Retype every line from the start of the data down to and including the line with "S.cycles.use_denoising = False;". Skip the pictures.

* BEGIN *

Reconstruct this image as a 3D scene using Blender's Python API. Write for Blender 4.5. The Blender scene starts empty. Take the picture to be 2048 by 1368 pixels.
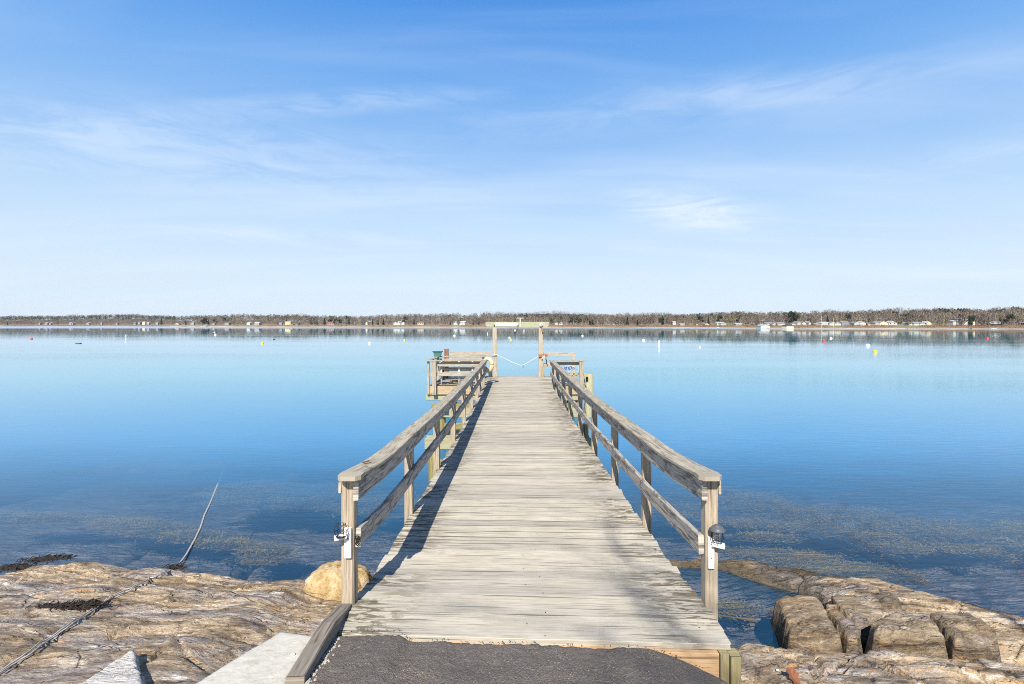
import bpy, math, random
import numpy as np
from mathutils import Vector

R = math.radians
random.seed(7)
rng = np.random.default_rng(11)
S = bpy.context.scene
COL = S.collection

# ------------------------------------------------------------------ camera, sky, sun
FX = 1000.0; CX = 1031.0; CY = 649.5; CAMZ = 3.4      # measured from the photograph
cam = bpy.data.cameras.new('camera'); camo = bpy.data.objects.new('camera', cam); COL.objects.link(camo)
cam.sensor_width = 36; cam.lens = 36 * FX / 2048
cam.shift_x = -(CX - 1024) / 2048; cam.shift_y = -(684 - CY) / 2048
cam.clip_start = 0.05; cam.clip_end = 20000
camo.location = (0, 0, CAMZ); camo.rotation_euler = (R(90), 0, 0)
S.camera = camo
S.view_settings.view_transform = 'Standard'; S.view_settings.look = 'None'
S.view_settings.exposure = 0.75; S.view_settings.gamma = 1.0
S.render.engine = 'CYCLES'
S.cycles.max_bounces = 8; S.cycles.transparent_max_bounces = 16
S.cycles.use_denoising = False; S.cycles.filter_width = 1.0

SUN_EL = R(42); SUN_DIR = Vector((-0.19, -0.98, 0)).normalized()
sdir = Vector((SUN_DIR.x * math.cos(SUN_EL), SUN_DIR.y * math.cos(SUN_EL), math.sin(SUN_EL)))
sl = bpy.data.lights.new('sun', 'SUN'); sl.energy = 5.0; sl.angle = R(0.5); sl.color = (1.0, 0.93, 0.82)
so = bpy.data.objects.new('sun', sl); COL.objects.link(so)
so.rotation_euler = (-sdir).to_track_quat('-Z', 'Y').to_euler(); so.location = (0, 0, 30)


def nd(nt, typ, ins=None, **props):
    n = nt.nodes.new(typ)
    for k, v in props.items(): setattr(n, k, v)
    for k, v in (ins or {}).items():
        s = n.inputs[k]
        if isinstance(v, bpy.types.NodeSocket): nt.links.new(v, s)
        else:
            if hasattr(s, 'default_value') and s.type == 'RGBA' and len(v) == 3: v = (*v, 1)
            s.default_value = v
    return n


def mth(nt, op, a, b=None, clamp=False):
    d = {0: a}
    if b is not None: d[1] = b
    return nd(nt, 'ShaderNodeMath', d, operation=op, use_clamp=clamp).outputs[0]


def ramp(nt, fac, stops, interp='LINEAR'):
    n = nd(nt, 'ShaderNodeValToRGB', {0: fac}); cr = n.color_ramp; cr.interpolation = interp
    while len(cr.elements) < len(stops): cr.elements.new(0.5)
    for e, (p, c) in zip(cr.elements, stops):
        e.position = p; e.color = (*c, 1) if not isinstance(c, (int, float)) else (c, c, c, 1)
    return n.outputs[0]


def mix(nt, f, a, b, mode='MIX'):
    n = nd(nt, 'ShaderNodeMix', data_type='RGBA', blend_type=mode)
    for i, v in ((0, f), (6, a), (7, b)):
        if isinstance(v, bpy.types.NodeSocket): nt.links.new(v, n.inputs[i])
        elif i == 0: n.inputs[0].default_value = v
        else: n.inputs[i].default_value = (*v, 1) if len(v) == 3 else v
    return n.outputs[2]


def smooth(nt, v, a, b, lo=0.0, hi=1.0):
    return nd(nt, 'ShaderNodeMapRange', {0: v, 1: a, 2: b, 3: lo, 4: hi}, interpolation_type='SMOOTHSTEP').outputs[0]


def noise(nt, vec, scale=1.0, detail=4.0, rough=0.55, dist=0.0):
    return nd(nt, 'ShaderNodeTexNoise', {'Vector': vec, 'Scale': scale, 'Detail': detail, 'Roughness': rough, 'Distortion': dist}).outputs[0]


def mapping(nt, vec, sc=(1, 1, 1), rot=(0, 0, 0), loc=(0, 0, 0)):
    return nd(nt, 'ShaderNodeMapping', {0: vec, 'Scale': sc, 'Rotation': rot, 'Location': loc}).outputs[0]


# world: Nishita sky with thin cirrus
W = bpy.data.worlds.new('World'); S.world = W; W.use_nodes = True
nt = W.node_tree; nt.nodes.clear()
sky = nd(nt, 'ShaderNodeTexSky', sky_type='NISHITA')
sky.sun_disc = False; sky.sun_elevation = SUN_EL; sky.sun_rotation = R(190.8)
sky.altitude = 0; sky.air_density = 1.0; sky.dust_density = 0.6; sky.ozone_density = 3.0
tc = nd(nt, 'ShaderNodeTexCoord').outputs['Generated']
sep = nd(nt, 'ShaderNodeSeparateXYZ', {0: tc})
zc = mth(nt, 'MAXIMUM', sep.outputs[2], 0.0)
# cirrus sheet at height 1 over the viewer
zz = mth(nt, 'ADD', zc, 0.12)
px = mth(nt, 'DIVIDE', sep.outputs[0], zz); py = mth(nt, 'DIVIDE', sep.outputs[1], zz)
pv = nd(nt, 'ShaderNodeCombineXYZ', {0: px, 1: py, 2: 0.0}).outputs[0]
m1 = mapping(nt, pv, (0.34, 1.3, 1), (0, 0, R(-14)), (3.1, 1.7, 0))
c1 = noise(nt, m1, 0.9, 5, 0.5, 0.7)
m2 = mapping(nt, pv, (0.9, 4.2, 1), (0, 0, R(-22)), (0.4, 5.2, 0))
c2 = noise(nt, m2, 0.8, 4, 0.5, 0.6)
m3 = mapping(nt, pv, (0.3, 0.5, 1), (0, 0, 0), (7.7, 2.0, 0))
c3 = noise(nt, m3, 0.7, 2, 0.5, 0.0)
veil = smooth(nt, c1, 0.42, 0.78)
wisp = mth(nt, 'MULTIPLY', smooth(nt, c2, 0.46, 0.8), smooth(nt, c3, 0.4, 0.62))
cl = mth(nt, 'ADD', mth(nt, 'MULTIPLY', veil, 0.26), mth(nt, 'MULTIPLY', wisp, 0.16), clamp=True)
# photographic blue: saturate the upper sky, whiten towards the horizon
hz = smooth(nt, zc, 0.0, 0.36, 1.0, 0.0)
skc = nd(nt, 'ShaderNodeHueSaturation', {'Saturation': 1.12, 'Value': 1.0, 'Color': sky.outputs[0]}).outputs[0]
grad = ramp(nt, zc, [(0.0, (5.85, 6.8, 7.9)), (0.10, (5.55, 6.7, 7.9)), (0.20, (4.4, 6.0, 7.9)), (0.30, (2.8, 4.75, 7.7)), (0.42, (1.55, 3.65, 7.3)), (0.53, (0.75, 2.65, 6.7)), (0.66, (0.35, 1.3, 3.9)), (1.0, (0.15, 0.6, 2.1))])
skc = mix(nt, 0.88, skc, grad)
ya = mth(nt, 'MAXIMUM', sep.outputs[1], 0.08); ta = mth(nt, 'DIVIDE', sep.outputs[0], ya); tb = mth(nt, 'DIVIDE', zc, ya)


def cloudlet(a, b, ra, rb, slope, amt):
    da = mth(nt, 'DIVIDE', mth(nt, 'SUBTRACT', ta, a), ra)
    db = mth(nt, 'DIVIDE', mth(nt, 'SUBTRACT', mth(nt, 'SUBTRACT', tb, b), mth(nt, 'MULTIPLY', mth(nt, 'SUBTRACT', ta, a), slope)), rb)
    d = mth(nt, 'SQRT', mth(nt, 'ADD', mth(nt, 'MULTIPLY', da, da), mth(nt, 'MULTIPLY', db, db)))
    f = noise(nt, mapping(nt, tc, (3.0, 3.0, 16.0), (0, R(8), 0), (a, b, 3)), 1.9, 10, 0.66, 0.7)
    return mth(nt, 'MULTIPLY', mth(nt, 'MULTIPLY', smooth(nt, d, 0.0, 1.0, 1.0, 0.0), smooth(nt, f, 0.30, 0.68)), amt)


for q in ((.36, .225, .24, .065, -.12, .95), (-.75, .36, .95, .14, -.12, .42), (.45, .46, .95, .075, .13, .26), (-.35, .445, .55, .04, .05, .32), (-.5, .18, .5, .035, -.06, .45), (.95, .10, .6, .03, .02, .4), (1.0, .36, .5, .05, .22, .3)):
    cl = mth(nt, 'ADD', cl, cloudlet(*q), clamp=True)
skc = mix(nt, cl, skc, (6.6, 7.4, 8.4))
nd(nt, 'ShaderNodeOutputWorld', {0: nd(nt, 'ShaderNodeBackground', {0: skc, 1: 0.0765}).outputs[0]})


# ------------------------------------------------------------------ helpers
def G(px, py, z):
    """ground point seen at a pixel of the photograph, for a surface of height z"""
    y = FX * (CAMZ - z) / (py - CY)
    return ((px - CX) * y / FX, y)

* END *

» **REPLY TO THE TASK**:
Reconstruct this image as a 3D scene using Blender's Python API. Write for Blender 4.5. The Blender scene starts empty. Take the picture to be 2048 by 1368 pixels.
import bpy, math, random
import numpy as np
from mathutils import Vector

R = math.radians
random.seed(7)
rng = np.random.default_rng(11)
S = bpy.context.scene
COL = S.collection

# ------------------------------------------------------------------ camera, sky, sun
FX = 1000.0; CX = 1031.0; CY = 649.5; CAMZ = 3.4      # measured from the photograph
cam = bpy.data.cameras.new('camera'); camo = bpy.data.objects.new('camera', cam); COL.objects.link(camo)
cam.sensor_width = 36; cam.lens = 36 * FX / 2048
cam.shift_x = -(CX - 1024) / 2048; cam.shift_y = -(684 - CY) / 2048
cam.clip_start = 0.05; cam.clip_end = 20000
camo.location = (0, 0, CAMZ); camo.rotation_euler = (R(90), 0, 0)
S.camera = camo
S.view_settings.view_transform = 'Standard'; S.view_settings.look = 'None'
S.view_settings.exposure = 0.75; S.view_settings.gamma = 1.0
S.render.engine = 'CYCLES'
S.cycles.max_bounces = 8; S.cycles.transparent_max_bounces = 16
S.cycles.use_denoising = False; S.cycles.filter_width = 1.0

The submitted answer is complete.